Twórczość fabularna Antoniego Krauzego przypadła w swych największych dokonaniach na okres gierkowskiej prosperity i Karnawału "Solidarności" (choć nie można zapominać, że w okresie stanu wojennego powstaje jeden z jego najlepszych filmów - "Prognoza pogody", 1982, dziejący się jednak podczas wspomnianego Karnawału). To moment, gdy ludziom wydaje się, że szczęście jest na wyciągnięcie ręki. Jednak to tylko złudzenie. O tym złudzeniu opowiada m.in. jedyny film Krauzego niebędący adaptacją utworu literackiego, a więc film z pewnością bardzo osobisty, "Podróż do Arabii".

Warto w tym miejscu zwrócić uwagę na jeszcze jedną cechę twórczości Antoniego Krauzego – jej wymiar plastyczny. Dostrzegali to krytycy, m.in. Bożena Janicka ("Kino" 2/84) i Bogdan Zagroba ("Film" 1/84), pisząc o "Prognozie pogody" jako o filmie o wielkiej urodzie plastycznej. Ale dotyczy to także innych filmów tego reżysera.

W 2011 reżyser zrealizował jeden z najpopularniejszych filmów w swojej karierze – "Czarny czwartek. Janek Wiśniewski padł". Opowiadał on o masakrze, jaka rozegrała się na Wybrzeżu w grudniu 1970 roku. W Gdańsku i Gdyni wojsko i milicja otworzyły wówczas ogień do bezbronnych ludzi.

W 2011 roku film Krauzego zdobył nagrodę specjalną Jury Festiwalu Filmowego w Gdyni oraz nagrodę FIPRESCI podczas festiwalu w Montrealu. Zdobył też nagrody festiwali w Mińsku, Chicago, Moskwie i Łagowie, a Michał Lorenc otrzymał Orła Polską Nagrodę Filmową za muzykę do "Czarnego czwartku".

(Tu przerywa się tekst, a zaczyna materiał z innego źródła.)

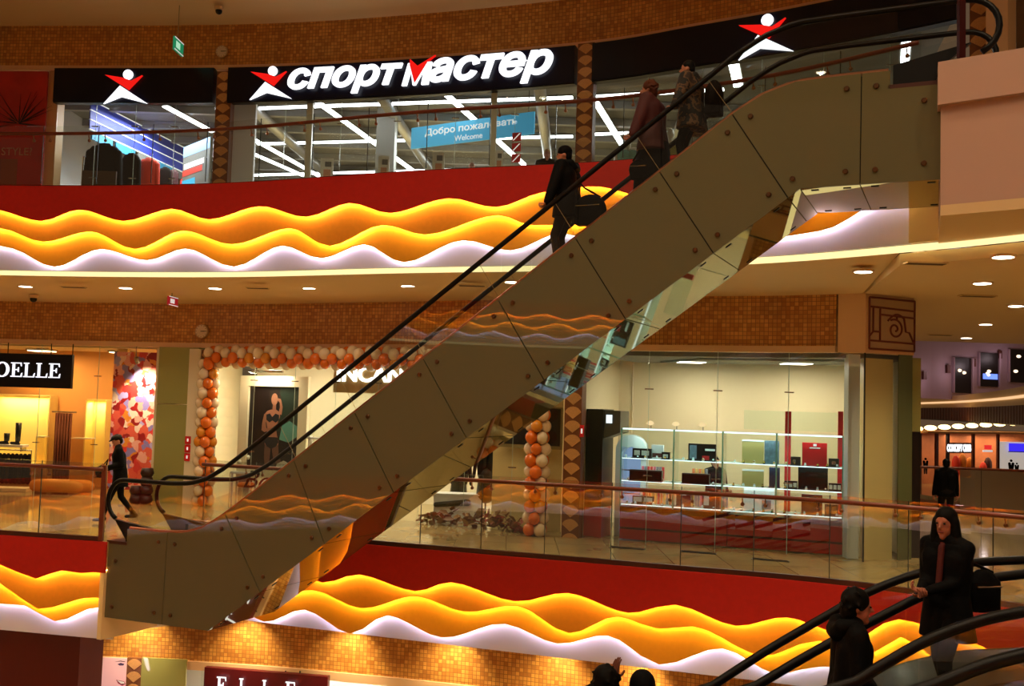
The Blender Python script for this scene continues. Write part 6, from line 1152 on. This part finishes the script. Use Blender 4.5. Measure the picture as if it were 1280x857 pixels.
def person(label, loc, rz, H=1.7, lean=0.0, feet=((.05, .09, 0), (.02, -.09, 0)), hands=((.12, .24, .82), (.12, -.24, .82)), hand_dir=((0, 0, -1), (0, 0, -1)), curl=.5, headyaw=0, headpitch=0, coat=None, coat_hem=.72, coat_w=1.0, trousers=None, shoes=None, skin=SKIN, hair='short', hair_mat=None, hood=None, hat=None, voxel=.016, elbow=(-.6, .25, -.3), skirt=None, scarf=None, bulk=1.0, name='person'):
    k = H/1.7; r = thing(name, label, 'person', tuple(loc), rz, local=True); V = lambda x, y, z: Vector((x, y, z))*k
    trousers = trousers or K1; shoes = shoes or M_BLACK; coat = coat or K1; hair_mat = hair_mat or mat('hair_black', (.003, .0025, .002, 1), .6, spec=.12)
    up = lambda z: lean*max(0, (z-.9))/.5      # forward lean
    hipL, hipR = V(0, .09, .92), V(0, -.09, .92); shL, shR = V(up(1.4), .185, 1.405), V(up(1.4), -.185, 1.405); prim = []
    P = lambda a, b, r0, r1, m: prim.append((Vector(a), Vector(b), r0*k, r1*k, m))
    for hp, ft in ((hipL, feet[0]), (hipR, feet[1])):
        an = V(ft[0], ft[1], ft[2]+.085); kn, an = ik(hp, an, .435*k, .43*k, (1, 0, 0)); P(hp, kn, .092, .062, 1); P(kn, an, .062, .045, 1); P(an, an+V(-.04, 0, -.03), .045, .045, 2); P(an+V(-.03, 0, -.045), an+V(.15, 0, -.05), .04, .034, 2)
    P(V(0, .06, .95), V(0, -.06, .95), .125, .125, 1)
    for y in (.075, -.075): P(V(up(1.0), y, 1.02), V(up(1.3), y*1.35, 1.30), .112, .118, 3)
    P(shL-V(0, .05, .02), shR+V(0, .05, -.02), .08, .08, 3); P(V(up(1.42), 0, 1.40), V(up(1.5)+.01, 0, 1.50), .058, .052, 0)
    armends = []
    for i, (sh, hd, sy) in enumerate(((shL, hands[0], 1), (shR, hands[1], -1))):
        el, wr = ik(sh, V(*hd), .29*k, .26*k, (elbow[0], elbow[1]*sy, elbow[2])); P(sh, el, .058, .045, 3); P(el, wr, .043, .030, 3); armends.append((sh, el, wr))
    hc = V(up(1.58)+.025, 0, 1.585); Rh = Matrix.Rotation(headyaw, 3, 'Z') @ Matrix.Rotation(headpitch, 3, 'Y'); h_ = lambda x, y, z: hc + Rh @ (Vector((x, y, z))*k)
    mb = MB()
    for a, b, r0, r1, m in prim: mb.caps(a, b, r0, r1, 12)
    Rk = Rh; mb.ball(h_(-.01, 0, .02), (.092*k, .075*k, .098*k), 14, 10, Rk); mb.ball(h_(.015, 0, -.045), (.068*k, .058*k, .075*k), 12, 8, Rk)
    mb.caps(h_(.082, 0, .01), h_(.105, 0, -.025), .008*k, .014*k, 8); mb.caps(h_(.06, 0, -.105), h_(.066, 0, -.10), .024*k, .02*k, 8); mb.caps(h_(.07, .03, .028), h_(.07, -.03, .028), .012*k, .012*k, 6)
    for sy in (-1, 1): mb.ball(h_(-.015, sy*.078, -.01), (.02*k, .012*k, .03*k), 8, 6, Rk)
    P(h_(0, 0, .06), h_(.02, 0, -.06), .09, .07, 0)
    me = remesh(mb, voxel*k); me.name = 'body'
    c = np.array([p.center[:] for p in me.polygons]); best = np.full(len(c), 1e9); idx = np.zeros(len(c), int)
    for a, b, r0, r1, m in prim:
        a_ = np.array(a); d = np.array(b)-a_; L2 = max(d@d, 1e-9); t = np.clip(((c-a_)@d)/L2, 0, 1); dist = np.linalg.norm(c-a_-t[:, None]*d, axis=1)-(r0+(r1-r0)*t); w = dist < best; best[w] = dist[w]; idx[w] = m
    hm = MB()
    for i, (sh, el, wr) in enumerate(armends): d = Vector(hand_dir[i]); hand(hm, wr, d, (wr-el).cross(Vector((0, 1, 0))) if abs(d.z) < .8 else Vector((.3, -.8 if i == 0 else .8, 0)), curl, k, 1 if i == 0 else -1)
    nv = len(me.vertices); vs = [v.co[:] for v in me.vertices]+hm.v; fs = [tuple(p.vertices) for p in me.polygons]+[tuple(q+nv for q in f) for f in hm.f]; mi = list(idx)+[0]*len(hm.f)
    bpy.data.meshes.remove(me); o = mesh_obj('body', vs, fs, [skin, trousers, shoes, coat], r, None, True); o.data.polygons.foreach_set('material_index', [int(q) for q in mi])
    # coat
    cm = MB()
    for y in (.07, -.07): cm.caps(V(up(1.02), y, 1.0), V(up(1.30), y*1.35, 1.29), .125*k*coat_w, .128*k*bulk, 12)
    cm.caps(shL-V(0, .02, .02), shR+V(0, .02, -.02), .082*k*bulk, .082*k*bulk, 12)
    for sh, sy in ((shL, 1), (shR, -1)): cm.caps(V(up(1.46), .035*sy, 1.455), sh-V(0, .01*sy, .0), .065*k, .074*k*bulk, 12)
    for y in (.09, .0, -.09): cm.caps(V(0, y*.9*coat_w, 1.02), V(-.01, y*1.25*coat_w, coat_hem), .125*k*coat_w, .15*k*coat_w, 12)
    for sh, el, wr in armends: cm.caps(sh, el, .074*k*bulk, .062*k*bulk, 12); cm.caps(el, wr-(wr-el).normalized()*.02, .062*k*bulk, .048*k*bulk, 12)
    cm.caps(V(up(1.42)-.005, 0, 1.42), V(up(1.5), 0, 1.47), .08*k, .072*k, 12)
    cme = remesh(cm, .02*k, 4); cme.name = 'coat'
    bmx = bmesh.new(); bmx.from_mesh(cme); g_ = [v for v in bmx.verts]+[e for e in bmx.edges]+[f for f in bmx.faces]; res = bmesh.ops.bisect_plane(bmx, geom=g_, plane_co=(0, 0, coat_hem*k), plane_no=(0, 0, 1), clear_inner=True)
    bmesh.ops.holes_fill(bmx, edges=[e for e in bmx.edges if e.is_boundary], sides=0); bmx.to_mesh(cme); bmx.free()
    cme.materials.append(coat); cme.polygons.foreach_set('use_smooth', [True]*len(cme.polygons)); link(bpy.data.objects.new('coat', cme), r)
    if skirt: sm_ = MB(); sm_.lathe(V(0, 0, .18), [(.25*k, 0), (.24*k, .3*k), (.21*k, .68*k)], 18); sm_.make('skirt', skirt, r, True)
    def part(nm, f, m, vx=.014, sm=2): q = MB(); f(q); e = remesh(q, vx*k, sm); e.name = nm; e.materials.append(m); e.polygons.foreach_set('use_smooth', [True]*len(e.polygons)); return link(bpy.data.objects.new(nm, e), r)
    if hair == 'short': part('hair', lambda q: (q.ball(h_(-.022, 0, .042), (.094*k, .084*k, .092*k), 14, 10, Rk), q.ball(h_(-.06, 0, -.01), (.055*k, .074*k, .075*k), 12, 8, Rk)), hair_mat)
    if hair == 'long':
        def f(q):
            q.ball(h_(-.022, 0, .045), (.098*k, .09*k, .094*k), 14, 10, Rk); q.caps(h_(-.06, 0, 0), h_(-.10, 0, -.40), .085*k, .115*k, 12)
            for sy in (-1, 1): q.caps(h_(-.005, sy*.074, .02), h_(-.01, sy*.115, -.34), .038*k, .055*k, 10)
        part('hair', f, hair_mat)
    if hair == 'messy':
        def f(q):
            q.ball(h_(-.026, 0, .04), (.104*k, .096*k, .098*k), 14, 10, Rk); q.ball(h_(-.065, 0, -.03), (.065*k, .086*k, .10*k), 12, 8, Rk)
            for i in range(22): a = random.uniform(-1.9, 1.9)+math.pi; b = random.uniform(-.5, 1.5); dv = Vector((math.cos(a)*math.cos(b), math.sin(a)*math.cos(b), math.sin(b))); q.caps(h_(*(dv*.08+Vector((-.02, 0, .03)))), h_(*(dv*.118+Vector((-.025, 0, .03)))), .02*k, .008*k, 6)
        part('hair', f, hair_mat, .011)
    if hood == 'up': part('hood', lambda q: (q.ball(h_(-.035, 0, .03), (.115*k, .105*k, .125*k), 14, 10, Rk), q.caps(h_(-.05, 0, -.08), h_(-.06, 0, -.17), .10*k, .13*k, 12)), coat, .018)
    if hood == 'down': part('hood', lambda q: (q.caps(V(up(1.45)-.115, .06, 1.40), V(up(1.45)-.115, -.06, 1.40), .07*k, .07*k, 12), q.caps(V(up(1.47)-.02, .10, 1.47), V(up(1.45)-.1, .09, 1.45), .045*k, .06*k), q.caps(V(up(1.47)-.02, -.10, 1.47), V(up(1.45)-.1, -.09, 1.45), .045*k, .06*k)), coat, .018)
    if hat == 'cap': part('cap', lambda q: (q.ball(h_(-.012, 0, .07), (.108*k, .095*k, .06*k), 14, 8, Rk), q.caps(h_(.07, .03, .052), h_(.125, .02, .04), .02*k, .014*k, 8), q.caps(h_(.07, -.03, .052), h_(.125, -.02, .04), .02*k, .014*k, 8), q.caps(h_(.07, 0, .052), h_(.135, 0, .04), .02*k, .014*k, 8)), M_BLACK)
    if hat == 'beanie': part('beanie', lambda q: q.ball(h_(-.015, 0, .05), (.102*k, .09*k, .088*k), 14, 10, Rk), K1)
    if scarf: part('scarf', lambda q: (q.caps(V(up(1.46)+.02, .03, 1.45), V(up(1.46)+.02, -.03, 1.45), .045*k, .045*k), q.caps(V(up(1.4)+.085, .01, 1.40), V(up(1.2)+.135, .015, 1.08), .028*k, .028*k)), scarf)
    e = MB()
    for sy in (-1, 1): e.ball(h_(.080, sy*.032, .008), (.008*k, .013*k, .007*k), 8, 6, Rk)
    e.make('eyes', mat('eye_dark', (.01, .008, .008, 1), .2), r, True); e = MB(); e.caps(h_(.083, .02, -.062), h_(.083, -.02, -.062), .007*k, .007*k, 6); e.make('lips', mat('lips', srgb(140, 60, 55), .5), r, True)
    return r
def bag(label, c, size, m, strap_to=None, name='handbag', rz=0):
    r = thing(name, label, 'bag', tuple(c)); q = MB(); R3 = Matrix.Rotation(rz, 3, 'Z'); a, b, h = size
    q.ball(Vector(c), (a/2, b/2, h/2), 14, 10, R3); q.box(Vector(c)-Vector((0, 0, h*.1)), (a*.8, b*.7, h*.7), R3); e = remesh(q, .018, 5); e.materials.append(m); e.polygons.foreach_set('use_smooth', [True]*len(e.polygons)); link(bpy.data.objects.new('bag_body', e), r)
    if strap_to is not None: s_ = Vector(strap_to); MB().tube([Vector(c)+R3 @ Vector((a*.3, 0, h*.4)), (Vector(c)*.4+s_*.6)+R3 @ Vector((a*.12, 0, 0)), s_, (Vector(c)*.4+s_*.6)-R3 @ Vector((a*.12, 0, 0)), Vector(c)-R3 @ Vector((a*.3, 0, -h*.4))], .014, 6).make('strap', m, r)
    q = MB(); q.tube([Vector(c)+R3 @ Vector((-a*.35, -b*.45, h*.12)), Vector(c)+R3 @ Vector((a*.35, -b*.45, h*.12))], .008, 5); q.make('zip', M_STEEL, r); return r
def esc_spot(px, py, w):
    s_, z = e_sz(px, py, w); return s_, z, EP(s_, w, 0)
AX = math.atan2(-ED.y, -ED.x)      # facing down the escalator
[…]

W 2016 roku do kin trafił ostatni film Antoniego Krauzego – "Smoleńsk", najbardziej kontrowersyjne dzieło w dorobku reżysera. Ten dramat z elementami thrillera i filmu katastroficznego opowiadał historię dziennikarki, która po katastrofie w Smoleńsku, próbuje ustalić przyczyny wypadku. Aby zrozumieć, jak mogło dość do katastrofy, w której zginął prezydent Polski Lech Kaczyński oraz 95 osób towarzyszących mu w delegacji do Katynia, Nina (Beata Fido) uruchamia dziennikarskie śledztwo.

Krauze miał umiejętność opowiadania o ludzkich losach, kreślenia portretu psychologicznego, darzy szacunkiem bohatera, był ciekaw jego wyjątkowości, nawet gdy ten bohater był jednym z wielu.